Print exactly the lines running from the one that holds "Write the bpy" through the one that holds "from mathutils import Vector, Matrix", please, and leave the pictures out.
[START OF INPUT FOR THIS TASK]
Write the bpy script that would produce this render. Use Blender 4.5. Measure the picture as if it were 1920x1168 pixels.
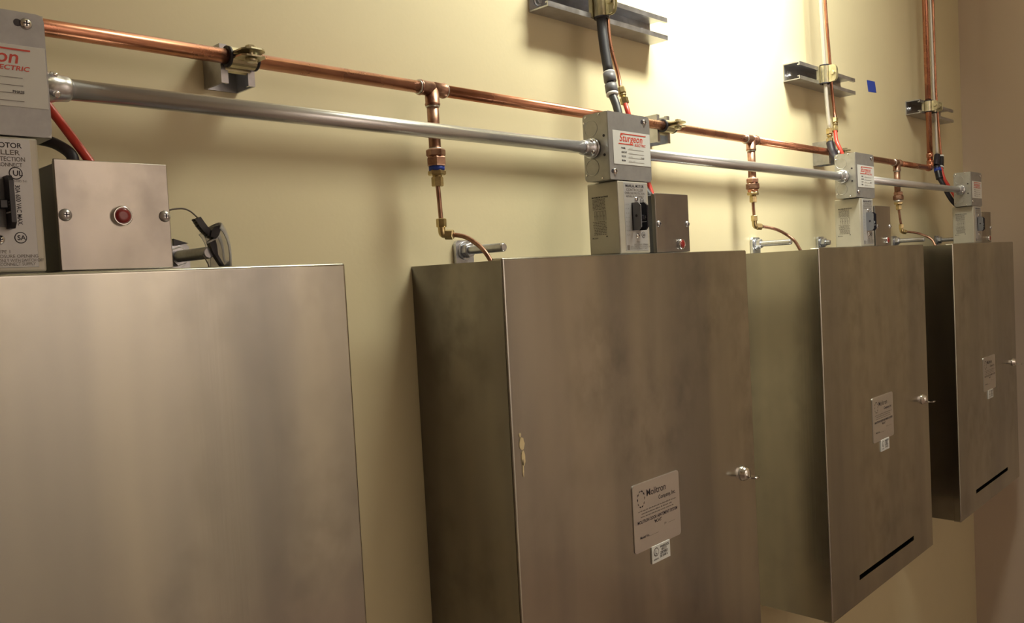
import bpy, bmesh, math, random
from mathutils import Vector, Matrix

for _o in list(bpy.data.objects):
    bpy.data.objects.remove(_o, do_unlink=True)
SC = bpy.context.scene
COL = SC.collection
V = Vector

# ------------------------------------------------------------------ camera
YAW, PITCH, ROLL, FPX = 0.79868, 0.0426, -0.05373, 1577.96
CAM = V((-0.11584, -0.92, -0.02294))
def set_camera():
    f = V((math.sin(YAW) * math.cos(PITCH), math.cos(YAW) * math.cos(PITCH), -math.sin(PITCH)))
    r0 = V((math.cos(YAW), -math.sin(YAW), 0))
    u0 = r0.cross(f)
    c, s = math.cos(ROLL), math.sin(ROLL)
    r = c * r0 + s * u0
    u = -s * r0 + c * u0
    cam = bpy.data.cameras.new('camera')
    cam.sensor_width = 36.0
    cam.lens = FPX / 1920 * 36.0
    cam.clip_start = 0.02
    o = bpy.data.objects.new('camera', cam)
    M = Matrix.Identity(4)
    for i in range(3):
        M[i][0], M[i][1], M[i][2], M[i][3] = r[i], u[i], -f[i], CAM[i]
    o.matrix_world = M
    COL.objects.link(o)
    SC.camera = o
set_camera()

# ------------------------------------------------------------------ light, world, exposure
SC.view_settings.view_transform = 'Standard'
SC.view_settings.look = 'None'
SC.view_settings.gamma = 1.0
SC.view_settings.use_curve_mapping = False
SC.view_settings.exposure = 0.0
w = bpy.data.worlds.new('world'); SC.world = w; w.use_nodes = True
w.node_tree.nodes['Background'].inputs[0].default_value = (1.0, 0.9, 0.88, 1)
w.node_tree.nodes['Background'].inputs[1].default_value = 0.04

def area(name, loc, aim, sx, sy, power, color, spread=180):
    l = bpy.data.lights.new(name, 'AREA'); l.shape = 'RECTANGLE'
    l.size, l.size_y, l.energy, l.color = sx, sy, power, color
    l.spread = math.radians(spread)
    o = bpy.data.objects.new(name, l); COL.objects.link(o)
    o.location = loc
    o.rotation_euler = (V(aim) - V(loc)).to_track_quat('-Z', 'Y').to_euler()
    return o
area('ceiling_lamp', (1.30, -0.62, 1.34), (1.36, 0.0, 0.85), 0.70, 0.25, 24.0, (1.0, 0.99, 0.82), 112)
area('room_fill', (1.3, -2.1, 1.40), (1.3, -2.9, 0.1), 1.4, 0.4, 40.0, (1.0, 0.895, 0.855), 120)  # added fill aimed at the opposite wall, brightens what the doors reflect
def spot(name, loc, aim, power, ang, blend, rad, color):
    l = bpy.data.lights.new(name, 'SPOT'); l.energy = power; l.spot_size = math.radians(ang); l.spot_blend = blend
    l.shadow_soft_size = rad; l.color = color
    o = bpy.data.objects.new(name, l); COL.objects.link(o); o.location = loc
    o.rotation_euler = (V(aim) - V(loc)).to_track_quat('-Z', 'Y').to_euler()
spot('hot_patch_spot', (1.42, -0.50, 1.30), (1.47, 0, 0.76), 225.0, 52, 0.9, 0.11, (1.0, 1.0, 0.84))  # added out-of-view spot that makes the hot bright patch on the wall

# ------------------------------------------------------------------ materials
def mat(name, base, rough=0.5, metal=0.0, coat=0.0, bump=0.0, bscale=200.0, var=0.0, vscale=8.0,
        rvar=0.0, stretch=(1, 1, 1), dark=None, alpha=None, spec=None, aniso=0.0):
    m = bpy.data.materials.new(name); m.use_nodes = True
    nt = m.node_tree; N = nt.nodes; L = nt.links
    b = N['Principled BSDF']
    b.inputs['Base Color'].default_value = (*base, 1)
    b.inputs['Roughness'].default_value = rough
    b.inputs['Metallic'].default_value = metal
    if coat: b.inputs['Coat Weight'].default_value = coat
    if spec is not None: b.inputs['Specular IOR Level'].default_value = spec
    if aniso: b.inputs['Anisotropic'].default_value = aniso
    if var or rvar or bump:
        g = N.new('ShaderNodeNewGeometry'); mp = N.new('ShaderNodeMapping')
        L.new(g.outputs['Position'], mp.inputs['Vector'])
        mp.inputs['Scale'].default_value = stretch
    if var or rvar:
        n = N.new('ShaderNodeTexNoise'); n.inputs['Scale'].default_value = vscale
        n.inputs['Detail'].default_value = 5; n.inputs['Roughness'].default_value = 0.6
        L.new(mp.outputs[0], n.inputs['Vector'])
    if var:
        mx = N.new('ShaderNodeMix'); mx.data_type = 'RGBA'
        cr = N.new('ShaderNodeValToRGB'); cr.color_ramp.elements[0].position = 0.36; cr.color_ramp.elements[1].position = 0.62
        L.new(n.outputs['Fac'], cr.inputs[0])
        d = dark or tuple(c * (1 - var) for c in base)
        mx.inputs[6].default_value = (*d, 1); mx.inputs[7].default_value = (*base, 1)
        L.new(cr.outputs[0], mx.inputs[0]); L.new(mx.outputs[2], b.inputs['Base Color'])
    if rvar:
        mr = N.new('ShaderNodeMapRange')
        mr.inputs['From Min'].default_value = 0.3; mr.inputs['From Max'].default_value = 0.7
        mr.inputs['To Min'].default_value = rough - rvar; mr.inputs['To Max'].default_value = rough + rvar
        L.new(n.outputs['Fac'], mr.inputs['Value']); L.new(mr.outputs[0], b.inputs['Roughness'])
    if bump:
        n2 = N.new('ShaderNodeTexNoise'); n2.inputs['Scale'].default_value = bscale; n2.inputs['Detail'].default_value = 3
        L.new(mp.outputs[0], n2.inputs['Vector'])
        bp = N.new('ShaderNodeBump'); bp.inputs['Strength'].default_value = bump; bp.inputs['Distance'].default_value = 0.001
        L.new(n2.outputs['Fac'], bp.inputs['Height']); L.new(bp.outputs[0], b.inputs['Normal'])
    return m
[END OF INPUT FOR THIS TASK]
[START OF INPUT FOR THIS TASK]
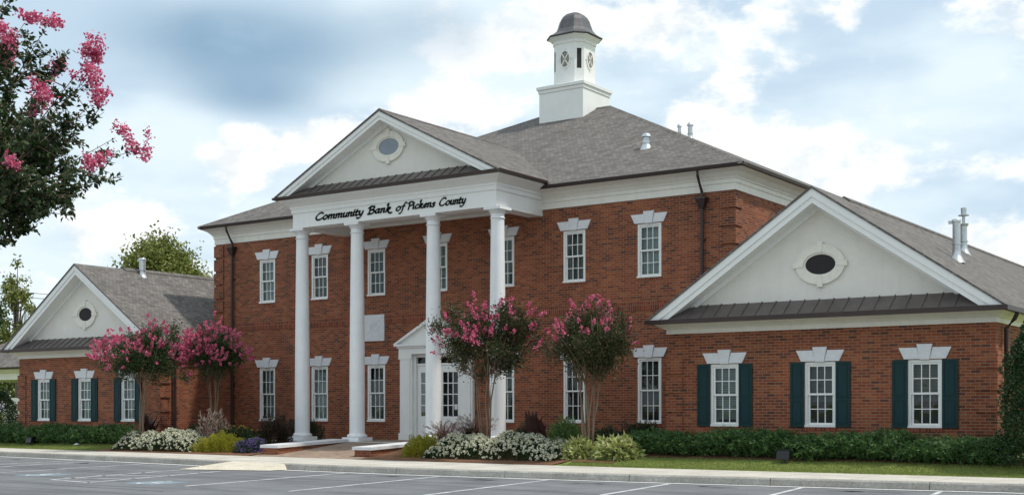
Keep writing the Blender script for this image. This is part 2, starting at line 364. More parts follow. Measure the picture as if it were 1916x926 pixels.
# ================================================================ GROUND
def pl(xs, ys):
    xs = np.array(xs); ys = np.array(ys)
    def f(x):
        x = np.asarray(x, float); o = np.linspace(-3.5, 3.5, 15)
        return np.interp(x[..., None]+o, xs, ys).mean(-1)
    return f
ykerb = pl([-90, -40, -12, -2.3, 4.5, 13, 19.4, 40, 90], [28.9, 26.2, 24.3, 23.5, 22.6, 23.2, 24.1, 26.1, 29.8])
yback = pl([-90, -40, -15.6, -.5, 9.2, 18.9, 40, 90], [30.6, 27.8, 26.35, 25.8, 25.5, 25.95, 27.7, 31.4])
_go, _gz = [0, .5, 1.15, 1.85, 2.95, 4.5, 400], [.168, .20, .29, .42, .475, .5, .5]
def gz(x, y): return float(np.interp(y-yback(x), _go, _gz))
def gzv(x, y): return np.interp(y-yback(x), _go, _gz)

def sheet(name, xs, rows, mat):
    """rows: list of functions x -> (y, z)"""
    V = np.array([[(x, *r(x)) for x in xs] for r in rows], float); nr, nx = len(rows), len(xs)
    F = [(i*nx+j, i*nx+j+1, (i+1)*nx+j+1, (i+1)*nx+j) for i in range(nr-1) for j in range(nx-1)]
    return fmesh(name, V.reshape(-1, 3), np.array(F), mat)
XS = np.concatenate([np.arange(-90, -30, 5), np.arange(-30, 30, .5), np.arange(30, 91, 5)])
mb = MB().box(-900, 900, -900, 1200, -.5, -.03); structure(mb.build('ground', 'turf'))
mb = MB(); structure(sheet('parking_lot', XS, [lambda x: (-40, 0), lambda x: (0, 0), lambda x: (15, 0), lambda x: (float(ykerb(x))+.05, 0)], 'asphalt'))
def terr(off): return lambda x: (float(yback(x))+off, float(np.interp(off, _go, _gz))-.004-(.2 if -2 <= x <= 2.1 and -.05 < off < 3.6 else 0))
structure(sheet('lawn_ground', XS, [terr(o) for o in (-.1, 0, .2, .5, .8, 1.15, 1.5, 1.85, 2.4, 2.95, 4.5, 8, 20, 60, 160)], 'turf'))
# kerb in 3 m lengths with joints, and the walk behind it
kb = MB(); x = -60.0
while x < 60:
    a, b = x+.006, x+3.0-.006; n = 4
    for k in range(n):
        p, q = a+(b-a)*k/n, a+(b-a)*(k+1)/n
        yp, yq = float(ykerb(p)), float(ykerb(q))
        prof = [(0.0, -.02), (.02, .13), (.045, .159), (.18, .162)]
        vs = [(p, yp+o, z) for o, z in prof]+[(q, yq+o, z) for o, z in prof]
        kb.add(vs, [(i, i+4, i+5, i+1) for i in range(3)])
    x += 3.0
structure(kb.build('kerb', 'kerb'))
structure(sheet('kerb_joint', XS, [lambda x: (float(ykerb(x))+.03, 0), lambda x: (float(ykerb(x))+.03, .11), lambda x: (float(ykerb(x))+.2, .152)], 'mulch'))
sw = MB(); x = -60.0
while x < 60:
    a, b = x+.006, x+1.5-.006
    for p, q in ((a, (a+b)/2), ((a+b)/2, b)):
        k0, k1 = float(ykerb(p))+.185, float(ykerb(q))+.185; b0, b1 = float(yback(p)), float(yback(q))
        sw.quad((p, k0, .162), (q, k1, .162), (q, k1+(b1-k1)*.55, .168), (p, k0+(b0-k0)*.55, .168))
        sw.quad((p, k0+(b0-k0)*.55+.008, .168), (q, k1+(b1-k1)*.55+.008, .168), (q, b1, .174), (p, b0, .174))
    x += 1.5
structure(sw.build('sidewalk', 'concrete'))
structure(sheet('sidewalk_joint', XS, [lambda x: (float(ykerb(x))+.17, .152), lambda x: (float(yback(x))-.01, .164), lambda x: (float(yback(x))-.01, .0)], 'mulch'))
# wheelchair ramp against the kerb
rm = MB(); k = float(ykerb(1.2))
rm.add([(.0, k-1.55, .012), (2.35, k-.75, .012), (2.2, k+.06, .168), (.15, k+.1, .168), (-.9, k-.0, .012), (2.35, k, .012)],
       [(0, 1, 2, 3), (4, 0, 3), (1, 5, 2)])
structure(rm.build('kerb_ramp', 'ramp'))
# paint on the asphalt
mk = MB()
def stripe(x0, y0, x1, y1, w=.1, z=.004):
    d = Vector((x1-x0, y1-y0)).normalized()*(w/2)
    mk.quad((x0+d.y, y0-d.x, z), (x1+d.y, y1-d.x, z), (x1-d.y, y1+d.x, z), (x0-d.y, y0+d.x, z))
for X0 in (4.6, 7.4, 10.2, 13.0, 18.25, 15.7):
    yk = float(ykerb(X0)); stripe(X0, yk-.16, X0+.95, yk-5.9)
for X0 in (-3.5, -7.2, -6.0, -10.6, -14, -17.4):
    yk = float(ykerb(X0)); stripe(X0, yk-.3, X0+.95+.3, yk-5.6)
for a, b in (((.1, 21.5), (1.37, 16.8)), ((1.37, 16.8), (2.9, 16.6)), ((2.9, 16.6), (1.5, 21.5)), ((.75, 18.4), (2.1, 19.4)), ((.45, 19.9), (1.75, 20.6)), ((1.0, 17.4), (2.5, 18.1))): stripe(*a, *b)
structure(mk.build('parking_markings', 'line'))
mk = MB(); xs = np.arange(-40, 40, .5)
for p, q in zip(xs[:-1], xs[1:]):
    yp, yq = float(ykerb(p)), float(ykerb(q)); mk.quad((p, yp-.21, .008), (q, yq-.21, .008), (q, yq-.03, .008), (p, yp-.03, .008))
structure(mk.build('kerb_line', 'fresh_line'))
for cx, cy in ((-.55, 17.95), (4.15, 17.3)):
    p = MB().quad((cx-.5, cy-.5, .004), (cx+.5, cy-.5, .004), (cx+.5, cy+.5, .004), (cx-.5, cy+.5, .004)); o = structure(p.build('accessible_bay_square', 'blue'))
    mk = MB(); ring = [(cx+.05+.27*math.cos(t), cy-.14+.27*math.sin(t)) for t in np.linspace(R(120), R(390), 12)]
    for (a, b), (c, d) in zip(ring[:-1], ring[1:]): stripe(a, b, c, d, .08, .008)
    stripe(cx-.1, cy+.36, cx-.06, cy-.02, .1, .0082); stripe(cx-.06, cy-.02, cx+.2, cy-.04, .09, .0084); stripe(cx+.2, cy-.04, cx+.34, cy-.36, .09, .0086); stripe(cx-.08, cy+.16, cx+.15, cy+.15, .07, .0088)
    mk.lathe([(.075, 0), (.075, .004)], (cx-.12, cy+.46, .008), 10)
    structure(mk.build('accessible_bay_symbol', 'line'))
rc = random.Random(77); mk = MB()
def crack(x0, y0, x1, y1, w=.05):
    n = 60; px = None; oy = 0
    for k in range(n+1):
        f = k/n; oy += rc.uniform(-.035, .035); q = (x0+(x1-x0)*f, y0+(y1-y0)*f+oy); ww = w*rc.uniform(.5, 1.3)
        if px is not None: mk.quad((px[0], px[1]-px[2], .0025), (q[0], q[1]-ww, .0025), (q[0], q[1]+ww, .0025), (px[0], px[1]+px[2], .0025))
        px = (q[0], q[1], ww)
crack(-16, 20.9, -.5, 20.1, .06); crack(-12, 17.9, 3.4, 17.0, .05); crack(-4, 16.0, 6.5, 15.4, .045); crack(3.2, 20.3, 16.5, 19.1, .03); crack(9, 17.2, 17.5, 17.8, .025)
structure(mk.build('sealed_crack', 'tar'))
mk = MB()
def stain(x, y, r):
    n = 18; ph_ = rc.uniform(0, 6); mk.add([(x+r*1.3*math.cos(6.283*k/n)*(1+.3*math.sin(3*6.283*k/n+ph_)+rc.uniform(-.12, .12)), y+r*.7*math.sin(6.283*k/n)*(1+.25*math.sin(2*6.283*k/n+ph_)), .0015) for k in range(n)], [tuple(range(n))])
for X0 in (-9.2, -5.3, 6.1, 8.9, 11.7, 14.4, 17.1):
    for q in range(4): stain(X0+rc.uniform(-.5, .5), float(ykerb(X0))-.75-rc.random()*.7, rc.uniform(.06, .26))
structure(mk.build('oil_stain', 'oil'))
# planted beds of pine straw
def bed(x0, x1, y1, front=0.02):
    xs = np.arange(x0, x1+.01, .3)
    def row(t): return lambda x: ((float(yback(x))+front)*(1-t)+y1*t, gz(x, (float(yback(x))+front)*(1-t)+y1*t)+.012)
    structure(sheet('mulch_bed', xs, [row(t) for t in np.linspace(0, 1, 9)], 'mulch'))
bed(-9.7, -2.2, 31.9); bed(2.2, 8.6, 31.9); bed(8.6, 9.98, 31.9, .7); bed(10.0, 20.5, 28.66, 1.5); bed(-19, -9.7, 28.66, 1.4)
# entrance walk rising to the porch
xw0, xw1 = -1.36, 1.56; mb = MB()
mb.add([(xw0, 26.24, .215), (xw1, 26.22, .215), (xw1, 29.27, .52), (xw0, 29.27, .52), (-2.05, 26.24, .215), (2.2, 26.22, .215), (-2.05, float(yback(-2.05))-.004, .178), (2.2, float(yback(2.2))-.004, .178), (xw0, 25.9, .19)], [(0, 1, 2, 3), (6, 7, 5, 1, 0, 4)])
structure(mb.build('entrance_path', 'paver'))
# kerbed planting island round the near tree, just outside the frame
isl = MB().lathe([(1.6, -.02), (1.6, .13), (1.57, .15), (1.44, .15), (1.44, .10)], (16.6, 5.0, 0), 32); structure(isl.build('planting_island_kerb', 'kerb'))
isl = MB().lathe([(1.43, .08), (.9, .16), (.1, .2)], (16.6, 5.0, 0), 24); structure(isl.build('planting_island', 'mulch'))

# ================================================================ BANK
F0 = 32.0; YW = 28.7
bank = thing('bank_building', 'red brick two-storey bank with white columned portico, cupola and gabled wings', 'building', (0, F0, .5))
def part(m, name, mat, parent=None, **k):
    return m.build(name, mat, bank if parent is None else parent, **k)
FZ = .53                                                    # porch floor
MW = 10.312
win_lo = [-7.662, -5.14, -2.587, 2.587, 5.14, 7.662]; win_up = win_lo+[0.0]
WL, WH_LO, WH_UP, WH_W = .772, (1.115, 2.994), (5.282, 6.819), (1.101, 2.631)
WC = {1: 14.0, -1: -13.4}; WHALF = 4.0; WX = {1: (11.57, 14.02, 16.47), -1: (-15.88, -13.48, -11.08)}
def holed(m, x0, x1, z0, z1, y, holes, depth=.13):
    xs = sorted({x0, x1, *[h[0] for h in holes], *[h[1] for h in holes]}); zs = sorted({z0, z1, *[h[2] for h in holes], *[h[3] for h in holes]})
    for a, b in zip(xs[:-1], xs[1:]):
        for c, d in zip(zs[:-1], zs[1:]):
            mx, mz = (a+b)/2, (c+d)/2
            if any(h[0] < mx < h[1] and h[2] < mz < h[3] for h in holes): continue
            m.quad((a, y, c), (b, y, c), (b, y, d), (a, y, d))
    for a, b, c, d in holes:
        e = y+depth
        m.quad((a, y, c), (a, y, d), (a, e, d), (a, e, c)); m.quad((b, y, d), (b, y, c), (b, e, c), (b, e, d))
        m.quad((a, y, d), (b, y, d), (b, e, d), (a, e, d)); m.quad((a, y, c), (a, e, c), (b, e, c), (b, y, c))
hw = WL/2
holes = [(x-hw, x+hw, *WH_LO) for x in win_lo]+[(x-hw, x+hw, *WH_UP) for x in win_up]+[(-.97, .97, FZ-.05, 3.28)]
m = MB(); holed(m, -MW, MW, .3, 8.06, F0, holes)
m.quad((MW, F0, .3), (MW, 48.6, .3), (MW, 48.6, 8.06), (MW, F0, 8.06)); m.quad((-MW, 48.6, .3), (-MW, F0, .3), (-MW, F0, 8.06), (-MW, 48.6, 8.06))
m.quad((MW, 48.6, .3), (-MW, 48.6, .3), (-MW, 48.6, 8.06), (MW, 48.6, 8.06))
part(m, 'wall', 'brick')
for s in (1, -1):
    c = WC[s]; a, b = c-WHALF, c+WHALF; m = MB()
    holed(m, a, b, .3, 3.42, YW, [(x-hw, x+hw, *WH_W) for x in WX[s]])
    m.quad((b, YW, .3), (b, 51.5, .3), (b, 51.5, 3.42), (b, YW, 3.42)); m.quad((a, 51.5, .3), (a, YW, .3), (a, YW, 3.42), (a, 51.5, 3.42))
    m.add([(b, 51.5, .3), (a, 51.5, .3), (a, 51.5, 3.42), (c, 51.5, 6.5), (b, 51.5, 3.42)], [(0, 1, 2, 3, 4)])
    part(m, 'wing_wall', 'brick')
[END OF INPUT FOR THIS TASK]
[START OF INPUT FOR THIS TASK]
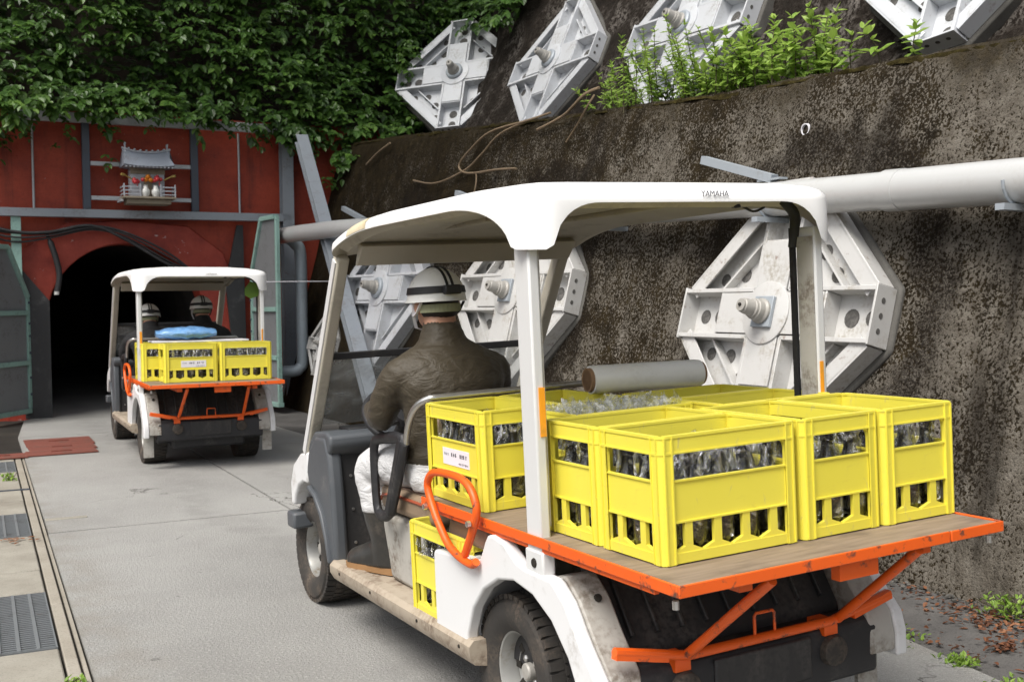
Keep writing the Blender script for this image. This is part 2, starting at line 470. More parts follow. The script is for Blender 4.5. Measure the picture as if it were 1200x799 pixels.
[END OF INPUT FOR THIS TASK]
• [FINISHED TASK]:
Write the bpy script that would produce this render. Use Blender 4.5. Measure the picture as if it were 1920x1168 pixels.
import bpy, bmesh, math, random
from mathutils import Vector, Matrix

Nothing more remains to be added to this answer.